EXERCISE BRIEF:
For this exercise, repeat all of the material verbatim apart from its images.

═════ SUPPLIED MATERIAL

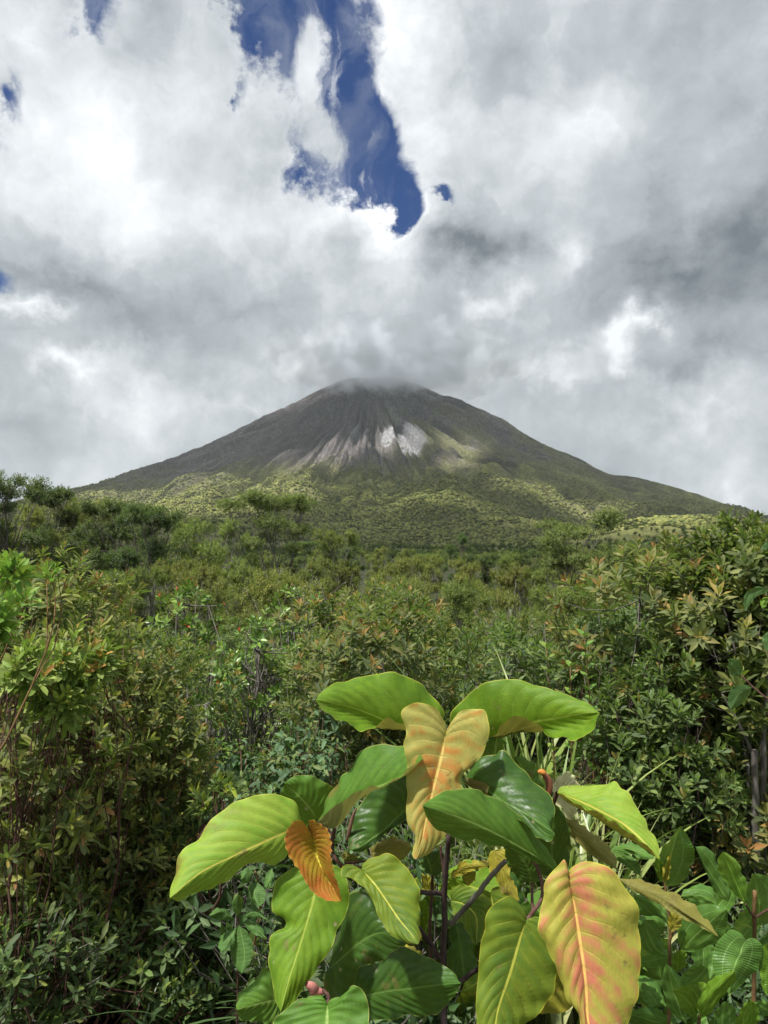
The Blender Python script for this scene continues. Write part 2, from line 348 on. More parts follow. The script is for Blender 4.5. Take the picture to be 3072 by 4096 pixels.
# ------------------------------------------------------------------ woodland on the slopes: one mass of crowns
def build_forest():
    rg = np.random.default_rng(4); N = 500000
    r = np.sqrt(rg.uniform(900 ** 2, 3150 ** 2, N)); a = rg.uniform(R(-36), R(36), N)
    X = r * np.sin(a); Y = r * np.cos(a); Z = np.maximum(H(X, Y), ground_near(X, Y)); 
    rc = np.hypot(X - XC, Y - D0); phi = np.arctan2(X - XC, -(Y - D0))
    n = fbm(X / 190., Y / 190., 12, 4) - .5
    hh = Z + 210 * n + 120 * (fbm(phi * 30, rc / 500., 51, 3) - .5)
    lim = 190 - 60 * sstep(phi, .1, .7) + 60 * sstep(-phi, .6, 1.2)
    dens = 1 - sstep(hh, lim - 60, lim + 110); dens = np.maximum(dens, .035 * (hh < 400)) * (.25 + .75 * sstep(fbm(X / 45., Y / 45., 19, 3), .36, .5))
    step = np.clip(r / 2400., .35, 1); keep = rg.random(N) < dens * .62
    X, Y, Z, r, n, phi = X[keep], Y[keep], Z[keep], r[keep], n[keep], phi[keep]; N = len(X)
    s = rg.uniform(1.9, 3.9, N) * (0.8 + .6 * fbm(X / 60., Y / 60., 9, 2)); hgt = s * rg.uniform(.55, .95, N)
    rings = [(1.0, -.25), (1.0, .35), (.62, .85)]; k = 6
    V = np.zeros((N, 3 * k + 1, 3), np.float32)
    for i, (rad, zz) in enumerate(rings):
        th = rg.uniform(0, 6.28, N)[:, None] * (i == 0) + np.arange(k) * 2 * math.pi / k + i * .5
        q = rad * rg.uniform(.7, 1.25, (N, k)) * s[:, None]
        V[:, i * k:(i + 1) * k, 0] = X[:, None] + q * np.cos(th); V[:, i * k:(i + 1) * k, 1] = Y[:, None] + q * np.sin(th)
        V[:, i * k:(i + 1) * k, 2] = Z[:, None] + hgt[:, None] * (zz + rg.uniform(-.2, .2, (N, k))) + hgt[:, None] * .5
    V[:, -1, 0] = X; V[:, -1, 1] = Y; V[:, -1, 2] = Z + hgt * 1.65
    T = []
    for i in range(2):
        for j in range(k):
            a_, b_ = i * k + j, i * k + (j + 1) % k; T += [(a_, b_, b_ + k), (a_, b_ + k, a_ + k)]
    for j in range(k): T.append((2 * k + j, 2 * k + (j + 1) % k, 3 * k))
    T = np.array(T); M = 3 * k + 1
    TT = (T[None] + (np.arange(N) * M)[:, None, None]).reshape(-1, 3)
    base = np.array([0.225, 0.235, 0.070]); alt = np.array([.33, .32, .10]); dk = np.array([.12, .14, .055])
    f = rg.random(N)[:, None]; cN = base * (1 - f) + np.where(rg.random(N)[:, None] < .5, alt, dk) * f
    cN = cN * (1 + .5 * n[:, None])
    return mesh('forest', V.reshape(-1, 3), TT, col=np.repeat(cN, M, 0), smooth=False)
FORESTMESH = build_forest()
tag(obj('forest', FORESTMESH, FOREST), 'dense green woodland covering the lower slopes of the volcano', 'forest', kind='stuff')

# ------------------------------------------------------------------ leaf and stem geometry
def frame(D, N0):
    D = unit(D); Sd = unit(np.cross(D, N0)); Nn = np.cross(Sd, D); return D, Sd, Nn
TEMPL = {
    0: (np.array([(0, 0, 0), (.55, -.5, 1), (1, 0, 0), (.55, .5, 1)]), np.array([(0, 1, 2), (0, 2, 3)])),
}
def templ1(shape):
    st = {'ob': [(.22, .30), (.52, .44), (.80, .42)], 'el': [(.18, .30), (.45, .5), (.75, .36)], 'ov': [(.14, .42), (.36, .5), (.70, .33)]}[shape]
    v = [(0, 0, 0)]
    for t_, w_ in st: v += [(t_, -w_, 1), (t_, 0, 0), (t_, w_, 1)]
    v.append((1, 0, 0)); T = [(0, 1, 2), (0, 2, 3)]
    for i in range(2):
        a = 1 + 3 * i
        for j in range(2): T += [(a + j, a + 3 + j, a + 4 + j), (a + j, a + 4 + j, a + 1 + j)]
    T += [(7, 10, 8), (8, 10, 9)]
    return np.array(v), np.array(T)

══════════

SOLUTION TO THIS EXERCISE:
The Blender Python script for this scene continues. Write part 2, from line 348 on. More parts follow. The script is for Blender 4.5. Take the picture to be 3072 by 4096 pixels.
# ------------------------------------------------------------------ woodland on the slopes: one mass of crowns
def build_forest():
    rg = np.random.default_rng(4); N = 500000
    r = np.sqrt(rg.uniform(900 ** 2, 3150 ** 2, N)); a = rg.uniform(R(-36), R(36), N)
    X = r * np.sin(a); Y = r * np.cos(a); Z = np.maximum(H(X, Y), ground_near(X, Y)); 
    rc = np.hypot(X - XC, Y - D0); phi = np.arctan2(X - XC, -(Y - D0))
    n = fbm(X / 190., Y / 190., 12, 4) - .5
    hh = Z + 210 * n + 120 * (fbm(phi * 30, rc / 500., 51, 3) - .5)
    lim = 190 - 60 * sstep(phi, .1, .7) + 60 * sstep(-phi, .6, 1.2)
    dens = 1 - sstep(hh, lim - 60, lim + 110); dens = np.maximum(dens, .035 * (hh < 400)) * (.25 + .75 * sstep(fbm(X / 45., Y / 45., 19, 3), .36, .5))
    step = np.clip(r / 2400., .35, 1); keep = rg.random(N) < dens * .62
    X, Y, Z, r, n, phi = X[keep], Y[keep], Z[keep], r[keep], n[keep], phi[keep]; N = len(X)
    s = rg.uniform(1.9, 3.9, N) * (0.8 + .6 * fbm(X / 60., Y / 60., 9, 2)); hgt = s * rg.uniform(.55, .95, N)
    rings = [(1.0, -.25), (1.0, .35), (.62, .85)]; k = 6
    V = np.zeros((N, 3 * k + 1, 3), np.float32)
    for i, (rad, zz) in enumerate(rings):
        th = rg.uniform(0, 6.28, N)[:, None] * (i == 0) + np.arange(k) * 2 * math.pi / k + i * .5
        q = rad * rg.uniform(.7, 1.25, (N, k)) * s[:, None]
        V[:, i * k:(i + 1) * k, 0] = X[:, None] + q * np.cos(th); V[:, i * k:(i + 1) * k, 1] = Y[:, None] + q * np.sin(th)
        V[:, i * k:(i + 1) * k, 2] = Z[:, None] + hgt[:, None] * (zz + rg.uniform(-.2, .2, (N, k))) + hgt[:, None] * .5
    V[:, -1, 0] = X; V[:, -1, 1] = Y; V[:, -1, 2] = Z + hgt * 1.65
    T = []
    for i in range(2):
        for j in range(k):
            a_, b_ = i * k + j, i * k + (j + 1) % k; T += [(a_, b_, b_ + k), (a_, b_ + k, a_ + k)]
    for j in range(k): T.append((2 * k + j, 2 * k + (j + 1) % k, 3 * k))
    T = np.array(T); M = 3 * k + 1
    TT = (T[None] + (np.arange(N) * M)[:, None, None]).reshape(-1, 3)
    base = np.array([0.225, 0.235, 0.070]); alt = np.array([.33, .32, .10]); dk = np.array([.12, .14, .055])
    f = rg.random(N)[:, None]; cN = base * (1 - f) + np.where(rg.random(N)[:, None] < .5, alt, dk) * f
    cN = cN * (1 + .5 * n[:, None])
    return mesh('forest', V.reshape(-1, 3), TT, col=np.repeat(cN, M, 0), smooth=False)
FORESTMESH = build_forest()
tag(obj('forest', FORESTMESH, FOREST), 'dense green woodland covering the lower slopes of the volcano', 'forest', kind='stuff')

# ------------------------------------------------------------------ leaf and stem geometry
def frame(D, N0):
    D = unit(D); Sd = unit(np.cross(D, N0)); Nn = np.cross(Sd, D); return D, Sd, Nn
TEMPL = {
    0: (np.array([(0, 0, 0), (.55, -.5, 1), (1, 0, 0), (.55, .5, 1)]), np.array([(0, 1, 2), (0, 2, 3)])),
}
def templ1(shape):
    st = {'ob': [(.22, .30), (.52, .44), (.80, .42)], 'el': [(.18, .30), (.45, .5), (.75, .36)], 'ov': [(.14, .42), (.36, .5), (.70, .33)]}[shape]
    v = [(0, 0, 0)]
    for t_, w_ in st: v += [(t_, -w_, 1), (t_, 0, 0), (t_, w_, 1)]
    v.append((1, 0, 0)); T = [(0, 1, 2), (0, 2, 3)]
    for i in range(2):
        a = 1 + 3 * i
        for j in range(2): T += [(a + j, a + 3 + j, a + 4 + j), (a + j, a + 4 + j, a + 1 + j)]
    T += [(7, 10, 8), (8, 10, 9)]
    return np.array(v), np.array(T)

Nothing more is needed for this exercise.